I’m off to university

Those of you that have been following my blogs regularly will know that over the past couple of years I have been attempting to take my life in a whole new direction. My passion and enthusiasm for writing has been the real drive behind this venture and since setting out I managed to gain both my Maths and English Language GCSE’s. The English one I was particularly proud of, having not barely just scraped through but passed with great aplomb.

The plan then was to move onto the ‘Access to Higher Education’ course that my college ran. This was to be a two year course that covered a wide range of modules in order to best prepare students for the challenges of studying at degree level. I did actually enrol and begin the course, but after a few weeks it became increasingly evident that I had made a mistake. The ‘Access’ course didn’t capture my attention or inspire me to want to continue learning in the way that I had hoped it would.

After discussing my feelings and my options with my tutor I made the tough but ultimately sensible decision to withdraw from the course. After all, there was little point wasting any more of my tutors or my own time on something that I had no investment in.

My tutor had suggested I speak to the programme leaders at my chosen universities to see whether they would be prepared to accept me without having completed the access course or without having any of the usually necessary A level qualifications.

So I registered to attend a virtual open day at my first choice of university where I attended a number of talks about my choice of degree. I also managed to speak to the course leader who, having listened to my situation, encouraged me to apply. Things felt positive at last.

I spent a good amount of time completing my application. Particularly my personal statement, which I really agonised over. Every example of a suitable personal statement I researched online appeared to be full of enthusiasm for classic literature and performance, something that I have very little interest in. In the end I decided that I should just write something that accurately reflected what I’m about and demonstrated my personal writing style.

A few weeks after submitting my application I received a request for some examples of my written work. So I put together a varied portfolio of pieces from my GCSE English course, several chapters of the novel I began writing last year, some examples of my mental health focused writing and a number of pieces that I have had published on Huffpost, Big Blagger and MNTL. Off they went and the waiting once again began.

Then out of the blue last week, I got the result that I had been hoping for.

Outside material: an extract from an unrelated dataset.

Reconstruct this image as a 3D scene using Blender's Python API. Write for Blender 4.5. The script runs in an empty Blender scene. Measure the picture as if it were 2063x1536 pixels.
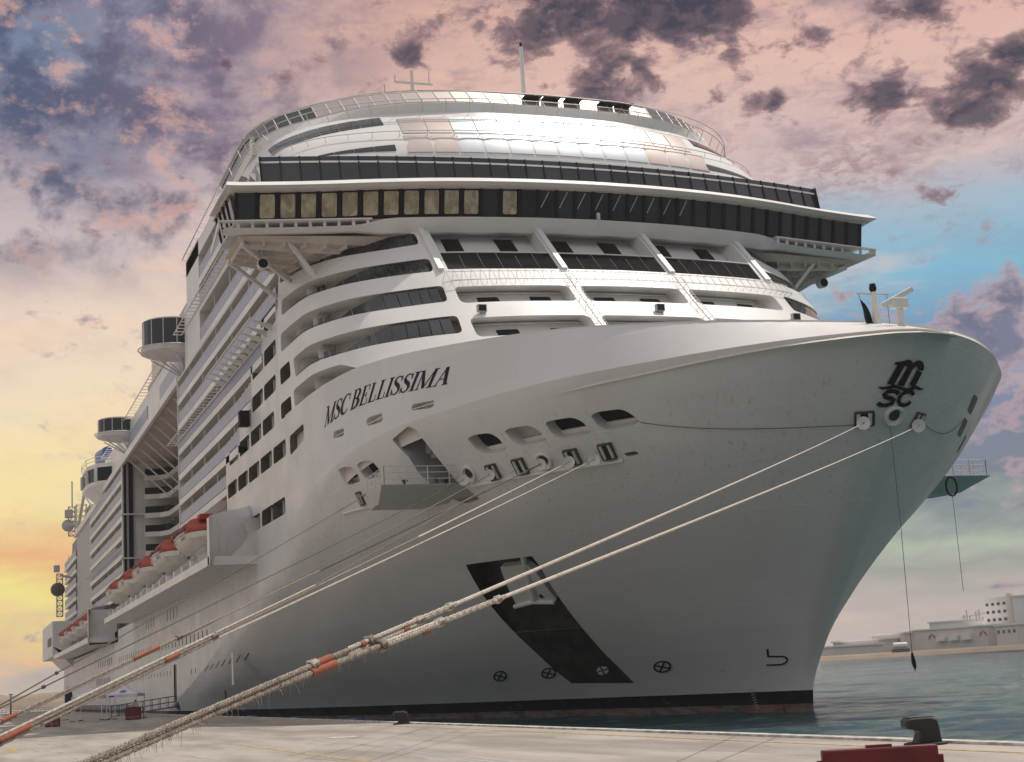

I have been offered an unconditional place at the University of the West of England in Bristol to study Creative and Professional Writing this September!

To be honest I was absolutely gobsmacked to be begin with. The thought that I might be good enough to attend university is, to me anyway, really strange to comprehend. I know that I can write reasonably well, but at University level? Surely that’s beyond somebody like me who has never really achieved anything academically beyond a GCSE?

I guess my soon-to-be programme leader must have seen something amongst the pieces that I submitted. Whatever. The fact that an underachiever like me has managed to get into university makes me feel incredibly proud. Who knows where it might lead?